Johann Sebastian Bachs Klavierwerk Das Wohltemperierte Klavier gehört in seiner Gesamtheit (und Gesamtdauer von rund 4 Stunden) zu den ganz großen Herausforderungen für jeden Pianisten. Ich selbst habe bisher nur den 1. Teil einmal live im Konzert erleben können, vor gut 15 Jahren im Palais de Beaux-Arts in Brüssel mit Daniel Barenboim. Es scheint demnach auch logisch, dass es eine enorme Vorbereitungsarbeit braucht, um dieses Werk auf CD zu bannen, so dass der natürliche Puls und Atem in jedem Moment erhalten bleibt. Jérôme Granjons Interpretation der zwei Teile ist ein wirklich großer Wurf. Zum einen beeindruckt der Pianist durch ein sehr entspanntes, fast selbstverständliches Spiel, das quasi hypnotische Wirkung erzielt und den Hörer unweigerlich in seinen Bann zieht. Zum anderen ist man von der Klarheit der Linien beeindruckt, ebenso von der Transparenz des Spiels und der Bedeutung jeder einzelnen Note.
Jérôme Granjon gelingt somit das seltene Kunststück, Bachs Wohltemperiertes Klavier mit einer ungeheuren Präsenz zu spielen und dabei den Hörer auf eine wunderbare musikalische Reise mitzunehmen. Denn der französische Pianist hat noch mehr zu bieten als analytischen Durchblick und spieltechnisches Können. Im Gegensatz zu vielen anderen großartigen Interpreten dieses Werkes wie Edwin Fischer, Svjatoslav Richter, Andras Schiff, Daniel Barenboim oder Dina Ugorskaja, die jeder für sich das Wohltemperierte Klavier auf eine einzigartige, individuelle Art und Weise geprägt haben, bereichert Granjon die Musik mit einer herrlich bunten Farbmischung.

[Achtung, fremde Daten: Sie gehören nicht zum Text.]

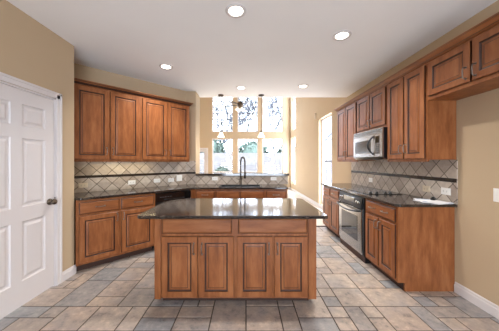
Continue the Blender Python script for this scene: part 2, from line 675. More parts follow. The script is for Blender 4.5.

Geeicht an Debussy und Ravel und an der Farbenvielfalt des französischen Impressionismus lässt er Bachs Musik in den schönsten Farben aufblühen. Diese Kombination von struktureller Präzision und leuchtenden Farben lässt uns somit auch eine ganz besondere, etwas andere Interpretation erleben.
Johann Sebastian Bach’s piano work The Well-Tempered Clavier belongs in its entirety (and total duration of about 4 hours) to the very great challenges for every pianist. I myself have only been able to experience the 1st part live in concert once, a good 15 years ago at the Palais de Beaux-Arts in Brussels with Daniel Barenboim. It therefore seems logical that an enormous amount of preparation work is needed to make a recording of this work, so that the natural pulse and breath is preserved at every moment. Jérôme Granjon’s interpretation of the two parts is truly great. On the one hand, the pianist impresses with very relaxed, almost natural playing that achieves a quasi-hypnotic effect on the listener. On the other hand, one is impressed by the clarity of the lines, as well as by the transparency of the playing and the importance of each individual note.
Jérôme Granjon thus is playing Bach’s Well-Tempered Clavier with tremendous presence while taking the listener on a wonderful musical journey. Yet the French pianist has even more to offer than analytical insight and technical ability. Unlike many other great interpreters of this work, such as Edwin Fischer, Svjatoslav Richter, Andras Schiff, Daniel Barenboim or Dina Ugorskaja, who have each left their mark on the Well-Tempered Clavier in a unique, individual way, Granjon enriches the music with a wonderful blend of colors. Used to Debussy and Ravel and to the colorfulness of French Impressionism, Granjon allows Bach’s music to bloom in the most beautiful colors. This combination of structural precision and bright colors therefore allows us to experience a very special, somewhat special interpretation.